Sekilas Biografi Habib Syekh Bin Abdul Qodir Assegaf
Habib Syekh bin Abdul Qodir Assegaf adalah
salah satu putra dari 16 bersaudara putra-putri Alm. Al-Habib Abdul Qodir bin Abdurrahman Assegaf (tokoh alim
dan imam Masjid Jami’ Assegaf di Pasar Kliwon Solo), berawal dari pendidikan
yang diberikan oleh guru besarnya yang sekaligus ayah handa tercinta, Habib
Syekh mendalami ajaran agama dan Ahlaq leluhurnya. Berlanjut sambung pendidikan
tersebut oleh paman beliau Alm. Habib Ahmad bin Abdurrahman Assegaf yang datang
dari Hadramaut.
Habib Syekh juga mendapat pendidikan, dukungan
penuh dan perhatian dari Alm. Al-Imam Al-Arifbillah Al-Habib Muhammad Anis bin
Alwiy Al-Habsyi (Imam Masjid Riyadh dan pemegang magom Al-Habsyi). Berkat
segala bimbingan, nasehat, serta kesabarannya, Habib Syekh bin Abdul Qodir
Assegaf menapaki hari untuk senantiasa melakukan syiar cinta Rosul yang diawali
dari Kota Solo.
Waktu demi waktu berjalan mengiringi syiar
cinta Rosulnya, tanpa disadari banyak umat yang tertarik dan mengikuti
majelisnya, hingga saat ini telah ada ribuan jama’ah yang tergabung dalam Ahbabul
Musthofa. Mereka mengikuti dan mendalami tetang pentingnya cinta kepada
Rosul SAW dalam kehidupan ini.
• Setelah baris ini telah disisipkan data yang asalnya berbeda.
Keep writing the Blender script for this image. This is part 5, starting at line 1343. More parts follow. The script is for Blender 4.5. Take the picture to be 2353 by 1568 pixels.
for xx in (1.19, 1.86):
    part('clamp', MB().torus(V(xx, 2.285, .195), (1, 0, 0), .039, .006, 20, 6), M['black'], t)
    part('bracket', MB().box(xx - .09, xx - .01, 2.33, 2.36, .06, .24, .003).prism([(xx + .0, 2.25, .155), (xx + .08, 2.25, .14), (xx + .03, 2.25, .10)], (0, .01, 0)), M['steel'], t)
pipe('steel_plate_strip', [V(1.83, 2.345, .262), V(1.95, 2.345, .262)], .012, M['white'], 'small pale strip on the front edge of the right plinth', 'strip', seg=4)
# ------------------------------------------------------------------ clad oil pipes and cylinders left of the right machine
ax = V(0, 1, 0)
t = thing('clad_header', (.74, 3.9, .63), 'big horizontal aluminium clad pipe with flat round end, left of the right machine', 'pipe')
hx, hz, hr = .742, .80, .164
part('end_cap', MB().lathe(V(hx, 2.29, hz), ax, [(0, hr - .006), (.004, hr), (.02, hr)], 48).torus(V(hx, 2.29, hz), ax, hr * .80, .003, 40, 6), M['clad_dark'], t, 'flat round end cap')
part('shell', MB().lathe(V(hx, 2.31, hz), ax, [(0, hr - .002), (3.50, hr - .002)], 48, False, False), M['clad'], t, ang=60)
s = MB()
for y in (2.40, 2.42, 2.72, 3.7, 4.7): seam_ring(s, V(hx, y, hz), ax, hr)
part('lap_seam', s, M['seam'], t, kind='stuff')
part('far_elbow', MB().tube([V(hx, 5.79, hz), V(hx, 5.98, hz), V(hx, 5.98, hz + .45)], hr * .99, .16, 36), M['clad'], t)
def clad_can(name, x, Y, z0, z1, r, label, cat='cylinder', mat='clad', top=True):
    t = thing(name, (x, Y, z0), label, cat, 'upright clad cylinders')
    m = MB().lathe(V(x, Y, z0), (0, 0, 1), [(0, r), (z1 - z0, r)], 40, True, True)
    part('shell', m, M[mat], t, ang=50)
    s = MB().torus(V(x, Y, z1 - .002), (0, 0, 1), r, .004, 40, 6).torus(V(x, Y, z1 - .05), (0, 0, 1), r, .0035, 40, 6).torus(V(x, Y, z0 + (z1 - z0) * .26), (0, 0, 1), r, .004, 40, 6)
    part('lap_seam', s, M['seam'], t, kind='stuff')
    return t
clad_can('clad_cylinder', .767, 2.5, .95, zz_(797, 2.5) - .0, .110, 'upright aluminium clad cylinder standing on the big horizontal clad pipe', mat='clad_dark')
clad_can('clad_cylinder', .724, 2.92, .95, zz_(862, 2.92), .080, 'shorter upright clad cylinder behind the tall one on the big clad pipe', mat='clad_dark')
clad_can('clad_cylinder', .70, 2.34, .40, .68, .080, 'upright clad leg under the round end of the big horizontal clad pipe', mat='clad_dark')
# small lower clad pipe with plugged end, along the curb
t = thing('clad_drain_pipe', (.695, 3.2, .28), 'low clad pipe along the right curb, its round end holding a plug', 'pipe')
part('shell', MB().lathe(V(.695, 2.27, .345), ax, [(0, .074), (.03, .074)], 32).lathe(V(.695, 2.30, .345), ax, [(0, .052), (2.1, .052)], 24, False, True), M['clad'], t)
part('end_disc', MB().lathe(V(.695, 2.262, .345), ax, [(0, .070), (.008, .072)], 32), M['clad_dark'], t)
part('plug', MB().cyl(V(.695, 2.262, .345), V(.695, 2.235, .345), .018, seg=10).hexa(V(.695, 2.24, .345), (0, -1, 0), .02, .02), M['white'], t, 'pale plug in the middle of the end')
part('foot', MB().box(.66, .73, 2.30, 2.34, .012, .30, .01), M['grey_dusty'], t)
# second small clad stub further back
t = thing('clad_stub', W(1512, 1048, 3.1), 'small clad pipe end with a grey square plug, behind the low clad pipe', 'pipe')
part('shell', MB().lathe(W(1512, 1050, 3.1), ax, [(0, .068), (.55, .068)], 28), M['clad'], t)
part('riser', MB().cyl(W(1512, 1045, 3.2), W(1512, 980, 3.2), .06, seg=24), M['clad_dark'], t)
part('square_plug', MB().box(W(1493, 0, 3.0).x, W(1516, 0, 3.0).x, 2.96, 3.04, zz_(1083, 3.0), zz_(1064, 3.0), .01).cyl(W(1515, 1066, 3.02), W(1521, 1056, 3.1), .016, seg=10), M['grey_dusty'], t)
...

Ahbabul Musthofa adalah salah satu dari beberapa
majelis yang di bimbing langsung oleh Habib untuk mempermudah umat dalam
memahami dan mentauladani Rosul SAW, berdiri sekitar Tahun 1998 di kota Solo,
tepatnya Kampung Mertodranan, berawal dari majelis Rotibul Haddad dan Burdah
serta maulid Simthut Duror Habib Syekh bin Abdul Qodir Assegaf memulai
langkahnya untuk mengajak umat dan dirinya dalam membesarkan rasa cinta kepada
junjungan kita nabi besar Muhammad SAW.
Dengan
suara yang merdu ini, Habib yang satu ini berhasil memikat kalangan muda
sehingga mereka menyukai qashidah dengan syair-syair yang seluruhnya bersumber
dari kitab Simthud Durar tersebut yang kemudian mendunia. Sebenarnya
syair-syair qashidah yang di bawakan beliau bukanlah syair puji-pujian yang
baru, namun Habib Syekh berhasil membentuk dan mengemas irama pembacaan maulid
tradisional menjadi lebih indah dan menggoda telinga yang mendengarnya. Selain
itu, Habib Syekh bin Abdul Qodir Assegaf ini juga suka berbagi dan memberi,
meski dia sendiri terkadang dalam kekurangan. Bahkan ketika mengawali dakwahnya
ke pelosok-pelosok, ia membawa nasi bungkus, untuk dibagi-bagikan kepada
jamaah.
Pengalaman hidup dengan
kereta angin
Perjalanan
hidup Habib kelahiran Solo, 20 September 1961, ini cukup berliku. Beliau pernah
jaya sebagai pedagang tapi kemudian bangkrut. Di saat sulit itu, Habib Syekh
melakukan dakwah menggunakan “Kereta Angin” ke pelosok-pelosok untuk
melaksanakan tugas dari sang guru, Almarhum Habib Anis bin Alwi Alhabsyi, imam
masjid Riyadh Gurawan Solo.
Pada
saat itu Habib Syekh bin Abdul Qodir Assegaf juga sering di ejek sebagai orang yang
tidak punya pekerjaan dan Habib jadi-jadian. Namun Habib Syekh tidak pernah
marah atau mendendam kepada orang yang mengejeknya. Justru sebaliknya, beliau
tetap tersenyum dan memberi sesuatu kepada orang tersebut. Terkadang Habib Syekh
bin Abdul Qodir Assegaf rutin memberikan ta’lim di Kebagusan, sedangkan dakwah
rutinnya di kota Solo dan kota kota di Jawa Tengah.